Еще один композитор – Мусоргский. Есть у него такой маленький шедевр: «По-над Доном сад цветет» – настоящее чудо. Почему? Неизвестно… А наверное, все очень просто: все эти композиторы писали, несмотря на всю их профессиональность, одним вдохновением. А другие – нет; даже Бетховен, Шуман, Шуберт – не всегда. А эти – как самолет, отрываются от земли и летят.
«Лесной царь» у Гете и у Шуберта – тоже на одном вдохновении. У Шумана бывает все на порыве. В «Симфонических этюдах» первая тема гениальная. Какая глубина! Притом я никогда не поверю, что это не его тема, что она будто бы принадлежит какому-то любителю! Не может быть.
– А «Детские сцены»?
– «Детские сцены» – да, там вдохновение, но все-таки мне чуть-чуть неловко от какой-то сентиментальности… «Крейслериану» Генрих Густавович один раз играл так упоительно, что лучше бы я ее никогда больше не услышал.
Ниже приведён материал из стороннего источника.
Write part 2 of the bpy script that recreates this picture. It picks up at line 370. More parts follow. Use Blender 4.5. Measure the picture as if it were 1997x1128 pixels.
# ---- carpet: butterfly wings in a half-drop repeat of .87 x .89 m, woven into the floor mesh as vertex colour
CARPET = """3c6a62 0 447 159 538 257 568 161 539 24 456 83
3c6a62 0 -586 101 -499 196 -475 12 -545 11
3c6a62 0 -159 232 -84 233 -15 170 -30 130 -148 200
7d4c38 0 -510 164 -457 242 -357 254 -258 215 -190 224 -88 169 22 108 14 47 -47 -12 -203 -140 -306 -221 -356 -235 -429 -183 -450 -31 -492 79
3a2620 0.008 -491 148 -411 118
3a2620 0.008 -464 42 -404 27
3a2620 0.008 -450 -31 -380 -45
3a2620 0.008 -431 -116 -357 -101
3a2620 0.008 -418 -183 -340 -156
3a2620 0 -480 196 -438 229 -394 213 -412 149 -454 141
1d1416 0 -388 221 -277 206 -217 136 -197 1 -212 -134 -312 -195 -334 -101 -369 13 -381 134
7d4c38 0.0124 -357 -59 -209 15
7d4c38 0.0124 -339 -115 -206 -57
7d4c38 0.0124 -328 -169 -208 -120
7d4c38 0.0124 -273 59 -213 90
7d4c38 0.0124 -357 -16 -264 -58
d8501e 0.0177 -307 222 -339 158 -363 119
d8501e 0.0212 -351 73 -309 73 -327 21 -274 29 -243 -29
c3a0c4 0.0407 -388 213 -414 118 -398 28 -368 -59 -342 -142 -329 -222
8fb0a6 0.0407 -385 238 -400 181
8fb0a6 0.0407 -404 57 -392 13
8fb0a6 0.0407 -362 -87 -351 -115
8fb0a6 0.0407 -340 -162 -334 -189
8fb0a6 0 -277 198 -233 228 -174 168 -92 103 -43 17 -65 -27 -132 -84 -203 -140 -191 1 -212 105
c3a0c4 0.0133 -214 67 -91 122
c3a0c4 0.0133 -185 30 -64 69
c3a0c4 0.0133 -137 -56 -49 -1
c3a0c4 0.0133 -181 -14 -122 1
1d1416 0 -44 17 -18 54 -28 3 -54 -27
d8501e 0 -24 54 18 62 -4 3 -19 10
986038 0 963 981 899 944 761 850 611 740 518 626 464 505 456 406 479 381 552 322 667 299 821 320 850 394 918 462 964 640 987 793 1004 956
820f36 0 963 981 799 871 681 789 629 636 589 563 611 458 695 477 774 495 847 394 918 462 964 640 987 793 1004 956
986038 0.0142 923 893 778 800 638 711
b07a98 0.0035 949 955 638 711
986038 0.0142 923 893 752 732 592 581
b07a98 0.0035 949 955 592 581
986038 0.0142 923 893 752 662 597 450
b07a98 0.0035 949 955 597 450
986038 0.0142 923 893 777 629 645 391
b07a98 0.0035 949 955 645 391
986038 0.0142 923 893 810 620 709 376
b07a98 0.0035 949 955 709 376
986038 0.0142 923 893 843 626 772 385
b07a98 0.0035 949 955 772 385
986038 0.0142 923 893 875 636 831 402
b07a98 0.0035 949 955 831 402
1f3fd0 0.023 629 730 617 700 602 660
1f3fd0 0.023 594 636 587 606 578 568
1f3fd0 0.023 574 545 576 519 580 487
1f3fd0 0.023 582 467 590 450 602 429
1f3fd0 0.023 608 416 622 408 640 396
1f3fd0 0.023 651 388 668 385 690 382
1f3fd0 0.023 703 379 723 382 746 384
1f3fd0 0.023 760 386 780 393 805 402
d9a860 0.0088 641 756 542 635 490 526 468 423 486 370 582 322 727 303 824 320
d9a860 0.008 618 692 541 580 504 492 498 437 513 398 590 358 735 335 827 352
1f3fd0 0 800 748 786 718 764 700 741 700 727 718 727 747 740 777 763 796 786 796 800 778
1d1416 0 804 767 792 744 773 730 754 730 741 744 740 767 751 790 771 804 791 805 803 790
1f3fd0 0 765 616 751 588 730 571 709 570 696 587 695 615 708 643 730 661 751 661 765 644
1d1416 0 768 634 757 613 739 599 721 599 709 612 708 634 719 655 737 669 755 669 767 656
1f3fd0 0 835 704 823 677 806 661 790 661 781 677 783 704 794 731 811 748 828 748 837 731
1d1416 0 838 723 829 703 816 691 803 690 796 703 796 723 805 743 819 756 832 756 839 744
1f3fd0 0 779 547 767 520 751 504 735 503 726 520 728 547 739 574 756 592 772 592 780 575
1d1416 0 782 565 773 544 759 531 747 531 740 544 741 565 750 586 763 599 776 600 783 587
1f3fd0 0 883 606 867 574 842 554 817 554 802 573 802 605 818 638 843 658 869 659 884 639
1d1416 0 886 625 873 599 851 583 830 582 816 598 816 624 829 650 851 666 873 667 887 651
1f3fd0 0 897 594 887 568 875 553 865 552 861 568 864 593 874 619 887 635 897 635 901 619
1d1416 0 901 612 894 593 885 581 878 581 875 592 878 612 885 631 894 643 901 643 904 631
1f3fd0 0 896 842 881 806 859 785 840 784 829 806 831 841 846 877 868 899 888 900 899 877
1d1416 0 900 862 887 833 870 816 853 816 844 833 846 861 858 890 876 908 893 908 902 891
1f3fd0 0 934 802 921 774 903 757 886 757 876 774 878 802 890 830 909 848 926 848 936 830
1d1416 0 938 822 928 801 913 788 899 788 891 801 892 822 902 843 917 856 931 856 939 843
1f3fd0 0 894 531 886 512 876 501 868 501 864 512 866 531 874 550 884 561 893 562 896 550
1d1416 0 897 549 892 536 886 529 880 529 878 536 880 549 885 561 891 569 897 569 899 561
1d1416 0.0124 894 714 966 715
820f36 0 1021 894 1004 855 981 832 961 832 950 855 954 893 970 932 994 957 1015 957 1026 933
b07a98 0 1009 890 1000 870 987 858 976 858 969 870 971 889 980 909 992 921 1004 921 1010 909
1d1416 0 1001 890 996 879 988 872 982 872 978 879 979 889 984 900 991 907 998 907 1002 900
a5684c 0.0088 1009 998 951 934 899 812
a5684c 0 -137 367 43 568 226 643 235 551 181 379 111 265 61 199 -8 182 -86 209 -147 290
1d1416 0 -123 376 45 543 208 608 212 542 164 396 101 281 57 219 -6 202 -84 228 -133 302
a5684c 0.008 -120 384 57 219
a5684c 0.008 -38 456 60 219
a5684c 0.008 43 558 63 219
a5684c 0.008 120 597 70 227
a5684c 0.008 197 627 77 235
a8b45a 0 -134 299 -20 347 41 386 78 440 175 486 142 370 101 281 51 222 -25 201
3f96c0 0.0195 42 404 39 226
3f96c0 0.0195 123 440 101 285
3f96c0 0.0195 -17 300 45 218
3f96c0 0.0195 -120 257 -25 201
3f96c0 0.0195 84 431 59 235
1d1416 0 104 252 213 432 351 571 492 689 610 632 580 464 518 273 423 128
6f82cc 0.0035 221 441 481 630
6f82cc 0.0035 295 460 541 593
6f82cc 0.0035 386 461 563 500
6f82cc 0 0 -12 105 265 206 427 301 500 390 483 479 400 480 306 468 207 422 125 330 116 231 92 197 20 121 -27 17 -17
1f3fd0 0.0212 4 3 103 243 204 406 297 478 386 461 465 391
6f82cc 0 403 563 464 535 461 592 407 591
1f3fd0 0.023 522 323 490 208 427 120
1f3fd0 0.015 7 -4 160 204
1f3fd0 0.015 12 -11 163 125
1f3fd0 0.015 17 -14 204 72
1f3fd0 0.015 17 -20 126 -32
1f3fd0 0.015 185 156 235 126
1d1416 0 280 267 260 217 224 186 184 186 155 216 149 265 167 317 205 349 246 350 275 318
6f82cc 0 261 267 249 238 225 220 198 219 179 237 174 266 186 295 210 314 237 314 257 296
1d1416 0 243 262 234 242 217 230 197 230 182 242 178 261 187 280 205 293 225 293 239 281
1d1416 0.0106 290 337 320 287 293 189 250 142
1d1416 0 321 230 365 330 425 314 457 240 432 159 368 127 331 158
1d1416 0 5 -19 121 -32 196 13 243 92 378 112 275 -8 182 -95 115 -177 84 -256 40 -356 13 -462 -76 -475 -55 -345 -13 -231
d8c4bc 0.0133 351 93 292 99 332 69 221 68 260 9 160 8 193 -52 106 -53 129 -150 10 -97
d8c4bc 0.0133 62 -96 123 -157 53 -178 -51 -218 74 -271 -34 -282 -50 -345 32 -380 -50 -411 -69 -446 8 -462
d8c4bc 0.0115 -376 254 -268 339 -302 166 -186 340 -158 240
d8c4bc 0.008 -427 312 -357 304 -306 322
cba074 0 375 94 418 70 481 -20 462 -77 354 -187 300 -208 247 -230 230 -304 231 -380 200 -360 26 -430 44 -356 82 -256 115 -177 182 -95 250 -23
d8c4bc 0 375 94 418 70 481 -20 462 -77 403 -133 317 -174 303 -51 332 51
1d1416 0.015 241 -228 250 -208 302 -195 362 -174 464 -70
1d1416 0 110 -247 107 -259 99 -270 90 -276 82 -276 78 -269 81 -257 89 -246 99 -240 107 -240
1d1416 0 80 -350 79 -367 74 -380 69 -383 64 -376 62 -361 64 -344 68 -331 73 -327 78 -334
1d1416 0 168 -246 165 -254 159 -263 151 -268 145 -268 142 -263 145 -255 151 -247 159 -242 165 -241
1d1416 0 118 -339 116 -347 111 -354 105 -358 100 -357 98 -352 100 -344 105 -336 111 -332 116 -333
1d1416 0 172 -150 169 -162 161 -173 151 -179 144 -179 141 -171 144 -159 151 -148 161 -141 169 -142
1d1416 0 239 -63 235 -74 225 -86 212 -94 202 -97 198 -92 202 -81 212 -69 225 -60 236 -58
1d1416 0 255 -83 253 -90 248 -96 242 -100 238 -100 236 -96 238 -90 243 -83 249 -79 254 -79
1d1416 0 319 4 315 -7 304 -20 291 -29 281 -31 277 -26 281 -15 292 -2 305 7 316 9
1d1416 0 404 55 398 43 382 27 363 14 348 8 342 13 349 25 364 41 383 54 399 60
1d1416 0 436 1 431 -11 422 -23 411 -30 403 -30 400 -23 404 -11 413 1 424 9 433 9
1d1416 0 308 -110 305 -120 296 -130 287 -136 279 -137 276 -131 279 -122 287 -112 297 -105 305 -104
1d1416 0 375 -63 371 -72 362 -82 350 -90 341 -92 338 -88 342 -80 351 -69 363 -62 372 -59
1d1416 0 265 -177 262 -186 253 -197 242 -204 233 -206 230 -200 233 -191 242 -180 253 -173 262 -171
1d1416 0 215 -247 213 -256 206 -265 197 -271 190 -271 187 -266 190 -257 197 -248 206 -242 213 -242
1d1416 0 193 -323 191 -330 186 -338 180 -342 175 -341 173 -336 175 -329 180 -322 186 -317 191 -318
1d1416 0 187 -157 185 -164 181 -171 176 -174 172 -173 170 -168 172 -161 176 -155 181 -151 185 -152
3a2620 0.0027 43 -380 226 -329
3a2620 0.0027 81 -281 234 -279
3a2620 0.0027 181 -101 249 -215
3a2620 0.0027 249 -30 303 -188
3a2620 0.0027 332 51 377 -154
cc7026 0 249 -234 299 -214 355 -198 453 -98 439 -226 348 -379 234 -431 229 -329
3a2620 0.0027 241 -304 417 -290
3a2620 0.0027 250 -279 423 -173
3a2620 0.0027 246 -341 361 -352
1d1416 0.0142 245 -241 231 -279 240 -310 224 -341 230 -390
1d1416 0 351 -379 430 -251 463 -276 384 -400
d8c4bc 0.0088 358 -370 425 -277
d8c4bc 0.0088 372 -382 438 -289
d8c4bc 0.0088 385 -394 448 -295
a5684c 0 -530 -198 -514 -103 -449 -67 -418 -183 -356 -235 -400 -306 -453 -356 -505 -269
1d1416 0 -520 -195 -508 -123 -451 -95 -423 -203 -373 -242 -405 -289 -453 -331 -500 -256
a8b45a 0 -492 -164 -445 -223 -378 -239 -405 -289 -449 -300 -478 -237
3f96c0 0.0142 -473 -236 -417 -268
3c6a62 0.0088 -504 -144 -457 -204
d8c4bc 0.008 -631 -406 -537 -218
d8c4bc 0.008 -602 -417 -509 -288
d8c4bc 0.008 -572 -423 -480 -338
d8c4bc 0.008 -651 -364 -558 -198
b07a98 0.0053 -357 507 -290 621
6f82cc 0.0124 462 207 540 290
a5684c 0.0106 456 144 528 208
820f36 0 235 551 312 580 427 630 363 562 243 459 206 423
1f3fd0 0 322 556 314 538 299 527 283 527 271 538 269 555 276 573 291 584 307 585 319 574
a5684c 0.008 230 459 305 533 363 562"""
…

Я едва успевала записывать этот удивительный и неожиданный монолог.
Шло время. Заниматься Святославу Теофиловичу расхотелось, зато очень хотелось отправить телеграмму в Москву – поздравить с днем рождения Наташу Гутман. Сочинил телеграмму, написал несколько писем и попросил отправить все это как можно скорее. Я пошла на телеграф.
Вернулась. Рихтер продолжал сидеть в кресле в той же позе.
– Знаете, я сегодня не буду заниматься. Не хочется.
– Что вам на этот раз больше всего понравилось в Японии? – спросила я.
– Ну, конечно, Кабуки. Мы подъехали к театру на машине. И тут меня будто за душу схватило: на улице раздавался ритмичный стук и лязг (изображает), шли человек шестьдесят в самурайских костюмах, кто-то бил в барабан. И вдруг мне показалось, что это как триста лет тому назад. Сам спектакль был очень интересный. Медленный. Харакири показывали чуть ли не целый час.
– А что за сюжет?
– Исторический.
И Святослав Теофилович со всеми подробностями, помогая себе мимикой, сменой интонаций, телодвижениями, всей своей удивительной пластикой, рассказал длинный и сложный сюжет, насыщенный интригами, полный хитросплетений. Рассказал и про искусно рисованные декорации. Очень ярко воспроизвел резкий звук, сопровождавший внезапный и важный поворот в действии.